1. Não se trata de sentença citra petita. Nulidade afastada. Preliminar rejeitada.
2. O benefício de pensão por morte está disciplinado nos artigos 74 a 79 da Lei nº 8.213/91, sendo requisitos para sua concessão a qualidade de segurado do de cujus e a comprovação de dependência do pretenso beneficiário.
3. Conjunto probatório suficiente para comprovar a união estável entre a autora e o segurado falecido de modo a preencher os requisitos para concessão do benefício.
4. Termo inicial do benefício fixado na data do requerimento administrativo, nos termos do art. 74 da Lei n. 8.213/91.
5. Juros e correção monetária pelos índices constantes do Manual de Orientação para a elaboração de Cálculos na Justiça Federal vigente à época da elaboração da conta, observando-se, em relação à correção monetária, a aplicação do IPCA-e em substituição à TR – Taxa Referencial, consoante decidido pelo Plenário do Supremo Tribunal Federal no RE nº 870.947, tema de repercussão geral nº 810, em 20/09/2017, Relator Ministro Luiz Fux, observado quanto a este o termo inicial a ser fixado pela Suprema Corte no julgamento dos embargos de declaração.

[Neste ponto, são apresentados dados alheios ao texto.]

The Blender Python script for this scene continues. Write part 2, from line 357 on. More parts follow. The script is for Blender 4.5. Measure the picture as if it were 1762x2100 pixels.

6. Incabível a condenação do INSS ao pagamento de indenização por danos morais, uma vez que a Autarquia deu ao fato uma das interpretações possíveis ao pedido administrativo, não se extraindo do contexto conduta irresponsável ou inconsequente diante do direito controvertido apresentado.
7. Sucumbência recíproca.
8. Preliminar rejeitada. No mérito, apelação da parte autora parcialmente provida.